> **Task requirements**: Leave out the pictures and transcribe everything else exactly.

> **Data**:

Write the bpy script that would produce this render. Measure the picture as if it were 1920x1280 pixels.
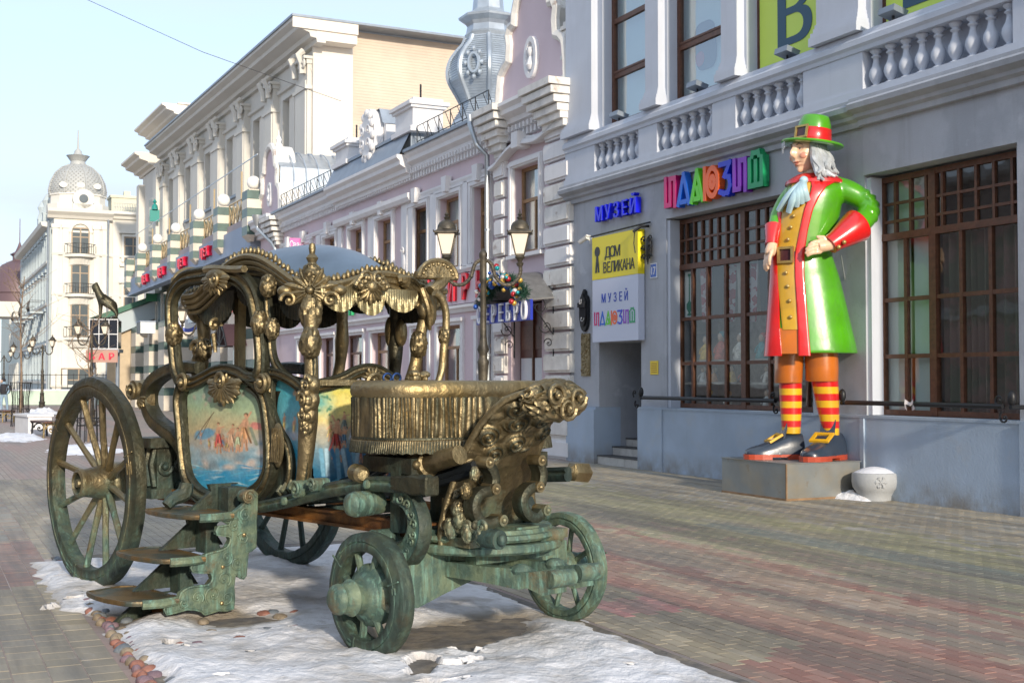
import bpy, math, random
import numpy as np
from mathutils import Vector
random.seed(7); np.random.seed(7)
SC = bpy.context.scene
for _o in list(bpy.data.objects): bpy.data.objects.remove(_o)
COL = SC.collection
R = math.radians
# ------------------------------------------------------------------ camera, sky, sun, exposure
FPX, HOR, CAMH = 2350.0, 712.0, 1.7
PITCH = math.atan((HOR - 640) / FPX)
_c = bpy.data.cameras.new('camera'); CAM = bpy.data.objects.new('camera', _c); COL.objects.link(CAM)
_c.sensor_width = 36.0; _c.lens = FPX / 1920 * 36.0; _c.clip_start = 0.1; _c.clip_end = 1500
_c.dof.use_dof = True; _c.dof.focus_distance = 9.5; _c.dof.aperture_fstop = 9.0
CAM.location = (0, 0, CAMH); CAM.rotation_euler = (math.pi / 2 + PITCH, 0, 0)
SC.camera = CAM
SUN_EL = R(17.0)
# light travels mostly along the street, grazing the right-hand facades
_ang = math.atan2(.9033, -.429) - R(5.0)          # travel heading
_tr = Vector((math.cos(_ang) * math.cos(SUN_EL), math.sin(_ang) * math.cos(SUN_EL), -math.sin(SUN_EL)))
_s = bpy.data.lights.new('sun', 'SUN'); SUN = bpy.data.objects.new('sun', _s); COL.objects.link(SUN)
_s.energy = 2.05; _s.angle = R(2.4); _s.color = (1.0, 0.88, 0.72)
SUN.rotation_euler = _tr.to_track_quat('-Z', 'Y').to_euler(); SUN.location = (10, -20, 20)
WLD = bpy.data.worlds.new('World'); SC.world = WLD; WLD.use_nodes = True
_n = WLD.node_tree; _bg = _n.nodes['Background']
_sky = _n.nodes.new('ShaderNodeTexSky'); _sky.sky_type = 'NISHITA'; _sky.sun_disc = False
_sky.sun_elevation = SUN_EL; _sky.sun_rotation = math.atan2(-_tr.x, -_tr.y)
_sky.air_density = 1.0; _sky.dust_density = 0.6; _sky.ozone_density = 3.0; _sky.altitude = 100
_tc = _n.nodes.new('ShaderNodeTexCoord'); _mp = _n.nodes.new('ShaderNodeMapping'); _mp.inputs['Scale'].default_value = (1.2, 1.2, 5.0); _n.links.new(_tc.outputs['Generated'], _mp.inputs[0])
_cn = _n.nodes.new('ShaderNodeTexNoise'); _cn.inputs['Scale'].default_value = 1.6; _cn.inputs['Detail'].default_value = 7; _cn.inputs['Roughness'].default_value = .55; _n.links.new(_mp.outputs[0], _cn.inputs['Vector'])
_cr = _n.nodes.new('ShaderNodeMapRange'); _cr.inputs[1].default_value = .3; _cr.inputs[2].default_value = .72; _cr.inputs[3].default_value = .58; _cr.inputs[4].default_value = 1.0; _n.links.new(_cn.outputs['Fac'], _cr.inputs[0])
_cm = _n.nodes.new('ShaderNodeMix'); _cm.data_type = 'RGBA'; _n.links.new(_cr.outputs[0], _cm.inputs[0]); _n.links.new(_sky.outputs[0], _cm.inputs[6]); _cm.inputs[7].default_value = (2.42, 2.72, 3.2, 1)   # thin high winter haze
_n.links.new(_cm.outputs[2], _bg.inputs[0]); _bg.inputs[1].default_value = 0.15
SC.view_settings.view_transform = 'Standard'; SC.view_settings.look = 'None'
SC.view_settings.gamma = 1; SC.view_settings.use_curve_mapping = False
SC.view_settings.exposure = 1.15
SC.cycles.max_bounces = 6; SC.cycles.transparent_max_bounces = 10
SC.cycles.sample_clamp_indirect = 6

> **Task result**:
Write the bpy script that would produce this render. Measure the picture as if it were 1920x1280 pixels.
import bpy, math, random
import numpy as np
from mathutils import Vector
random.seed(7); np.random.seed(7)
SC = bpy.context.scene
for _o in list(bpy.data.objects): bpy.data.objects.remove(_o)
COL = SC.collection
R = math.radians
# ------------------------------------------------------------------ camera, sky, sun, exposure
FPX, HOR, CAMH = 2350.0, 712.0, 1.7
PITCH = math.atan((HOR - 640) / FPX)
_c = bpy.data.cameras.new('camera'); CAM = bpy.data.objects.new('camera', _c); COL.objects.link(CAM)
_c.sensor_width = 36.0; _c.lens = FPX / 1920 * 36.0; _c.clip_start = 0.1; _c.clip_end = 1500
_c.dof.use_dof = True; _c.dof.focus_distance = 9.5; _c.dof.aperture_fstop = 9.0
CAM.location = (0, 0, CAMH); CAM.rotation_euler = (math.pi / 2 + PITCH, 0, 0)
SC.camera = CAM
SUN_EL = R(17.0)
# light travels mostly along the street, grazing the right-hand facades
_ang = math.atan2(.9033, -.429) - R(5.0)          # travel heading
_tr = Vector((math.cos(_ang) * math.cos(SUN_EL), math.sin(_ang) * math.cos(SUN_EL), -math.sin(SUN_EL)))
_s = bpy.data.lights.new('sun', 'SUN'); SUN = bpy.data.objects.new('sun', _s); COL.objects.link(SUN)
_s.energy = 2.05; _s.angle = R(2.4); _s.color = (1.0, 0.88, 0.72)
SUN.rotation_euler = _tr.to_track_quat('-Z', 'Y').to_euler(); SUN.location = (10, -20, 20)
WLD = bpy.data.worlds.new('World'); SC.world = WLD; WLD.use_nodes = True
_n = WLD.node_tree; _bg = _n.nodes['Background']
_sky = _n.nodes.new('ShaderNodeTexSky'); _sky.sky_type = 'NISHITA'; _sky.sun_disc = False
_sky.sun_elevation = SUN_EL; _sky.sun_rotation = math.atan2(-_tr.x, -_tr.y)
_sky.air_density = 1.0; _sky.dust_density = 0.6; _sky.ozone_density = 3.0; _sky.altitude = 100
_tc = _n.nodes.new('ShaderNodeTexCoord'); _mp = _n.nodes.new('ShaderNodeMapping'); _mp.inputs['Scale'].default_value = (1.2, 1.2, 5.0); _n.links.new(_tc.outputs['Generated'], _mp.inputs[0])
_cn = _n.nodes.new('ShaderNodeTexNoise'); _cn.inputs['Scale'].default_value = 1.6; _cn.inputs['Detail'].default_value = 7; _cn.inputs['Roughness'].default_value = .55; _n.links.new(_mp.outputs[0], _cn.inputs['Vector'])
_cr = _n.nodes.new('ShaderNodeMapRange'); _cr.inputs[1].default_value = .3; _cr.inputs[2].default_value = .72; _cr.inputs[3].default_value = .58; _cr.inputs[4].default_value = 1.0; _n.links.new(_cn.outputs['Fac'], _cr.inputs[0])
_cm = _n.nodes.new('ShaderNodeMix'); _cm.data_type = 'RGBA'; _n.links.new(_cr.outputs[0], _cm.inputs[0]); _n.links.new(_sky.outputs[0], _cm.inputs[6]); _cm.inputs[7].default_value = (2.42, 2.72, 3.2, 1)   # thin high winter haze
_n.links.new(_cm.outputs[2], _bg.inputs[0]); _bg.inputs[1].default_value = 0.15
SC.view_settings.view_transform = 'Standard'; SC.view_settings.look = 'None'
SC.view_settings.gamma = 1; SC.view_settings.use_curve_mapping = False
SC.view_settings.exposure = 1.15
SC.cycles.max_bounces = 6; SC.cycles.transparent_max_bounces = 10
SC.cycles.sample_clamp_indirect = 6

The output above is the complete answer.